We all have a higher tempo where our fire is, where passion, enthusiasm, and joy all merge and we live our peak experiences there. If your inner rhythm is pretty fast, you are going to love living in this place. Slowing down is always going to be an effort for you and could be every bit as stressful as a slow person speeding up.
If your inner tempo is relatively slow, you will love the passion and enthusiasm for a time, but sooner or later it will tip over into stress and disruption.
When are you at your best?
The key thing is to honour your authentic tempo and to balance the pace you work out with periods of slowing down...or speeding up!
For me, that tempo is a lot slower than I might have thought. A friend recently said to me that my hallmarks are “calmness, acceptance and warmth”, all of which are expressed somewhere close to 64bpm.
When I coach, the time when I am most insightful and powerful is when I am centred, grounded...and quite deliberate. I can still blaze with fire...and that is at it’s most powerful when my delivery is slow. When I am truly in my zone I am a person of relatively few words. Hard to believe, but true.
What does Kairos look like for you? You might not think you have experienced it but chances are that you have. Think about the times where you have lost track of time...you were either in the flow doing something or just enjoying being. Either way, cultivating Kairos...your authentic rhythm...is a key to developing flow states and peak performance.

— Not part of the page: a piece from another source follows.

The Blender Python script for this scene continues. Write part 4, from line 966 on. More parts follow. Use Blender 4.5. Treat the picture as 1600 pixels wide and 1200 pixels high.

So what does this mean for you?
As my friend Nick Williams says, personal growth is more about self-acceptance than self-improvement. So, a huge part of your productivity and impact has less to do with becoming a time-management ninja and more to do with accepting your own inner tempo.
In your efforts to get everything done, you end up feeling like nothing gets done. Find YOUR pace and work at that. "Slow and steady wins the race" and all that. You might want to run, but run in the way that works for you. Slow and consistent or fast and in bursts.
Today focus on a seemingly small action that equals a high impact. Take comfort in going at your own pace today, knowing that your consistent steps all add up to something huge.
You might just enjoy your time as well.